On the less depressing front, Hiroshima style okonomiyaki is wonderful and you’ll surely find a stall worthy of your patronage in Okonomimura. A bit farther from the central area is Ren Ren Okonomiyaki, which has a cheeseburger version. The highest rated restaurant, Gattsuri-An, is a bit of trek (not recommendable in heavy rain sans umbrella and waterproof shoes), but the seafood is delicious and the staff accommodating despite how busy it seems to always be. Be mindful that if you order the cook-it-yourself shrimp, it comes out still alive. I found this quite heart-wrenching, so buyer beware.

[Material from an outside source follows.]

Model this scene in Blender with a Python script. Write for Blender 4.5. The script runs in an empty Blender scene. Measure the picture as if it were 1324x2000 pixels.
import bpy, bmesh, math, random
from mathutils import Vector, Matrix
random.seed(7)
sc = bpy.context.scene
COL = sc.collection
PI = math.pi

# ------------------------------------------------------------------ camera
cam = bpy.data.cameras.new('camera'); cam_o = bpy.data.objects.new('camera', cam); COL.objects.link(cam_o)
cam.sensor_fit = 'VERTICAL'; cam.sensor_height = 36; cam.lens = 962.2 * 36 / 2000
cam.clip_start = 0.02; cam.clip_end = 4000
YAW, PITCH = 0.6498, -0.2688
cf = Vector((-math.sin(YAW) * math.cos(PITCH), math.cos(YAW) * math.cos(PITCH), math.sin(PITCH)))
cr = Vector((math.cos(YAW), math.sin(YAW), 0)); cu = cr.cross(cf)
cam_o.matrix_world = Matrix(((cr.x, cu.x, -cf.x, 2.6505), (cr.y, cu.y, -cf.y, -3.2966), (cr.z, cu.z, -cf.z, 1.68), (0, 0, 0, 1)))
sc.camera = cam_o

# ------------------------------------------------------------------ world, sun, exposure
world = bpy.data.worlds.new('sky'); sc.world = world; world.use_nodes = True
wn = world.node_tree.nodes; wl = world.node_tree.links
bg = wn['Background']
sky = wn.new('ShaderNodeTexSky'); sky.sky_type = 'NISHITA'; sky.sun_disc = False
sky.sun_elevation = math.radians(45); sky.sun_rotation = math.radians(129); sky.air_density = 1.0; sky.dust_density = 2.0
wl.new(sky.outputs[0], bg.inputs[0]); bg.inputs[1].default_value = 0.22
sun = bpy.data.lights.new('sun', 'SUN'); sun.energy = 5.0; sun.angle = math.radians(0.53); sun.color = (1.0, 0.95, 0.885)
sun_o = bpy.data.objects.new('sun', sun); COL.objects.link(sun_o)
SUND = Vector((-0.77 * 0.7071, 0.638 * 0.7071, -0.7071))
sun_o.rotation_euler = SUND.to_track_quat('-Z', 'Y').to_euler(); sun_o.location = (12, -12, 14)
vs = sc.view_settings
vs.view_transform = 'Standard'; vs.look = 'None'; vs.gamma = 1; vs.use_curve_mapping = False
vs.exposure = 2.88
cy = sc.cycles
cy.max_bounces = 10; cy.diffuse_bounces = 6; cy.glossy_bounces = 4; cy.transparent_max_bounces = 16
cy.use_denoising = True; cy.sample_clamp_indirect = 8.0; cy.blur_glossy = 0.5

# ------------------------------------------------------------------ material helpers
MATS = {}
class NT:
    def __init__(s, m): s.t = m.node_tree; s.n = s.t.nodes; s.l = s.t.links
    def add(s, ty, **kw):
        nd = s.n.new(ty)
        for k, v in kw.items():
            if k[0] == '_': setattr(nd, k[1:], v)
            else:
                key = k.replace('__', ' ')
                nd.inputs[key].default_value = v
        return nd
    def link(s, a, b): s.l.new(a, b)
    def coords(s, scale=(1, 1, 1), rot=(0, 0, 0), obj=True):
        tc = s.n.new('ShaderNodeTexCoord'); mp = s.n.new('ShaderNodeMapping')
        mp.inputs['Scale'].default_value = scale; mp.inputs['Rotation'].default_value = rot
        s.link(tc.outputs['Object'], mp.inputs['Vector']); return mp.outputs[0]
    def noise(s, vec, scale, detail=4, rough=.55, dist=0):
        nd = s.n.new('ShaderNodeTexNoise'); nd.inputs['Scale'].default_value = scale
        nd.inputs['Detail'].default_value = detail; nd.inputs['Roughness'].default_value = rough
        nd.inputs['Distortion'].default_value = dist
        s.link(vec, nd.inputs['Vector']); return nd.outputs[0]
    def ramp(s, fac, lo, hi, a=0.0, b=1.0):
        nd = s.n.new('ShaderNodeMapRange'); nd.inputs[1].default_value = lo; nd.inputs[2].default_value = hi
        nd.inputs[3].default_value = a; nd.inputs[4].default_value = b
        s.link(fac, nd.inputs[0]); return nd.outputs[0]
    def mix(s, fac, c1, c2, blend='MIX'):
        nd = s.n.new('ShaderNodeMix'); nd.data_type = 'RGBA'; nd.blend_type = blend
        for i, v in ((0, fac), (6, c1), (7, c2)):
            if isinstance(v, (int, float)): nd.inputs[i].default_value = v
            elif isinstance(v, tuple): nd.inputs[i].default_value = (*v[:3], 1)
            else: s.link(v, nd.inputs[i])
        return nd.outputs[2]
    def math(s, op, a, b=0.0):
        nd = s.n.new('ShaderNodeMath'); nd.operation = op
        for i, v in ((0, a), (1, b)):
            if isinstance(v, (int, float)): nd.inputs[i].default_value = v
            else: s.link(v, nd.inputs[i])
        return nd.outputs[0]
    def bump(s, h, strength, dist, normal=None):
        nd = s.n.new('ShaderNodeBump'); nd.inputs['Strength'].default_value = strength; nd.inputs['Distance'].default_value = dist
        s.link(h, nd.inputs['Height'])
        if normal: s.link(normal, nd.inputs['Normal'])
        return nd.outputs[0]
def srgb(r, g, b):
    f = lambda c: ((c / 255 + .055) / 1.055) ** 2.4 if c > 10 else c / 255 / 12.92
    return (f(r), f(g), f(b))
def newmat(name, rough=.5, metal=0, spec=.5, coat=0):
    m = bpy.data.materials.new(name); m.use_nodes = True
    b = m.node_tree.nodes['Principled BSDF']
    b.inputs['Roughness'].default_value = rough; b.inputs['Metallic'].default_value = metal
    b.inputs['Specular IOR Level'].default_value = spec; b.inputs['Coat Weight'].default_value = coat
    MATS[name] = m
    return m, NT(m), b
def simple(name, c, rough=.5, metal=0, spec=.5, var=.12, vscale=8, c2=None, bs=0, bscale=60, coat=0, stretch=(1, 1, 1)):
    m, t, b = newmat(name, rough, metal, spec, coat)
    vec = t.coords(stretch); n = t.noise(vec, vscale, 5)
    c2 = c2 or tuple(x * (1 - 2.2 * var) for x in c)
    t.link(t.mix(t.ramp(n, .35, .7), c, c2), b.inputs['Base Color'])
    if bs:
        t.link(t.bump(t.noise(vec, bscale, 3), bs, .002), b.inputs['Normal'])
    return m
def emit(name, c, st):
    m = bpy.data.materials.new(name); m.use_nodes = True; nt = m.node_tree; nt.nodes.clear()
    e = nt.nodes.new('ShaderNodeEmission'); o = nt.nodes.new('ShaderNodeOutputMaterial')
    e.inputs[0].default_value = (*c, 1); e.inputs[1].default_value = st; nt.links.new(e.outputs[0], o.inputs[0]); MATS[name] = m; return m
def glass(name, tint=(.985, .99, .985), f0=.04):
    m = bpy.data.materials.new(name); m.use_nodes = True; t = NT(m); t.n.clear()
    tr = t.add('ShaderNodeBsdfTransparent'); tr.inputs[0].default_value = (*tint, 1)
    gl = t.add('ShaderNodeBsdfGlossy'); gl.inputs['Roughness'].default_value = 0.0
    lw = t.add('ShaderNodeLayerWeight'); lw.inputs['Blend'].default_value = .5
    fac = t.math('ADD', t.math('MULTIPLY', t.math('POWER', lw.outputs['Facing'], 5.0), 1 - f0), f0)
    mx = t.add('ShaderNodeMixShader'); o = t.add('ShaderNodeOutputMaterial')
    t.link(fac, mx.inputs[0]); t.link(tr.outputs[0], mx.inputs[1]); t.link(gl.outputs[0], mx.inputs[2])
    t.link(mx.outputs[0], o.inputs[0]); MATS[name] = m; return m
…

For bars, I’d recommend Koba, Mac, and Dumb! Records. Mac has tons of CDs lining the walls and if you ask nicely, they’ll play a song for you. People also tend to dance while there, so if that’s your thing, it’s more fun and less nausea inducing than your standard dance club. Dumb! Records and Koba are located quite close to each other. The former is also a record label, CD store, and has a pop punk theme, whereas the latter is a metal bar. A good time can be had at and by all (or at least many).

Any good trip to Hiroshima includes a ferry ride to Miyajima. There, you can see deer outside of Nara (no senbei, though, so they won’t surround you to steal your soul and snacks), the floating torii, Itsukushima (one of Japan’s top three sights!), and use a ropeway and your legs to reach the peak of Mt. Misen. If you’re into oysters, Miyajima is well known for them. Kakiya is heralded as the best restaurant on the island. You can even order their secret kaki teishoku if you want to feel special. The momiji manju are always delicious. I’m partial to the chocolate filled ones.



Last Minute Points

-       The Hiroshima City Museum of Contemporary Art is worth a look.

-       Don’t you dare speak of Osaka-style okonomiyaki. Don’t even think of it.

-       Hiroshima Castle isn’t very exciting, especially if you’ve already visited Himeji Castle.

-       People love the Carps, Hiroshima’s baseball team. There are many goods plastered with their mascot.


Hiroshima makes for a fun weekend trip. It can be slightly longer and more expensive using the shinkansen, or rather affordable with the night bus. While the Peace Museum is heavy, there are plenty of fun things to balance out your trip.